Smith-Lockness heard plenty of stories from the players. A lot of times, they weren’t too worried about curfew, since there rarely was any.

“I’d ask them, ‘Why do you go out until 4 in the morning and know you have to be shootaround at 10?’ Once in New York, several of them had been at some famous strip club the night before the game. They all got back to the hotel at 6 or 7 (a.m.). Then they lost to the Knicks that night.

“But I liked those guys. They were good to me and the other girls. They weren’t disrespectful to us. But what they were doing off the court was not going to make them winners on the court.”

Smith-Lockness was privy to some stories about players with groupies, too.

“I’m naive and kind of a Pollyanna. We’re checking into the Houston Galleria hotel at about 3 one morning, and I see a bunch of women in the lobby. I said to someone, ‘I don’t think there would be a wedding at this time of night.’ Scottie told me, ‘They’re hoochie mamas. They’re here for us.’ And I said, ‘But I don’t understand. If you’re going to do that, why are you married?’ I just couldn’t understand that aspect.

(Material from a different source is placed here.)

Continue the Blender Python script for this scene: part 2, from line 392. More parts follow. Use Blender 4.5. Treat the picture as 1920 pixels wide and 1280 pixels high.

“Maurice Cheeks was really afraid to fly. If it was really bumpy and late at night, we’d sit together sometimes, and he’d explain to me why he is and will always be the way he is with women, even if he has the most beautiful girlfriend. He said it wasn’t natural for him [to be with one woman]. I asked, ‘What if she were the same way?’ And he said, ‘Well, it wouldn’t work.’ I never understood it.”

Stephanie calls Wallace “one of my favorite men in the world.”

“He was one of the few guys on those teams who never did anything like that,” she says. “Rasheed gave me a card one time that said, ‘Thank you so much for all you’ve done. I love you.’ He was like a kindred spirit. Everyone thought he was really mean. He was wonderful in a lot of ways.”

Stephanie had mixed emotions about Shawn Kemp.

“I adored the man. He was really troubled but a great guy. We were told at one point we couldn’t have any desserts on the airplane. He needed to lose some weight and had an addictive personality. We couldn’t have cookies and stuff out for the other guys. Everybody knew that he was addicted to drugs, alcohol, women, sugar. And the sugar was what they all focused on. I knew he was beyond that.”

In the late ’90s and early 2000s, “Tonk” was the players’ card game of choice on the plane.

“Usually it was Scottie, Greg, Bonzi Wells, and Dale Davis—the same four guys. Everybody was getting off the airplane, and they’d have a heavy hand, and we’d be cleaning up around them. Finally, I’d have to say, ‘Guys, it’s 2 a.m., we still have to restock this airplane and fly to Seattle so we can get home to our families. Get off the airplane.’ And they were like, ‘Stebby, this is a $30,000 hand.’ I’d say, ‘Now you’re really out of here.’ They were betting hundreds of thousands of dollars sometimes. We’re talking big dough.”

The players would never leave a tip, though.

“But if those guys lost a C-note on the airplane, you’d have to tear the whole airplane upside down. They never left a penny. But they would have $30,000, $40,000, $50,000 hands. It was unbelievable.”

Several times, Anthony would take a case of Evian water out of the compartment in which it was stowed and leave the plane. Once, Smith-Lockness confronted him.

“Every time you take one of those off the airplane, one of us girls has to restock it and carry it up the stairs.”

“‘But my wife really likes it,’ he told me. “Finally, Mike Dunleavy stood up for us and said, ‘For Christ’s sakes, Greg, they sell Evian in Portland, too.’”

The year before she left her job with Paul Allen, Stephanie and her husband built a house in Kirkland, Washington.

“One day I got a huge package at our door. It was a plethora of goodies from the Pottery Barn from Maurice Cheeks, with a loving note. It brought me to tears. “There was a lot of love during my time [with the Blazers]. Even the s*** birds. That was all part of the fun.”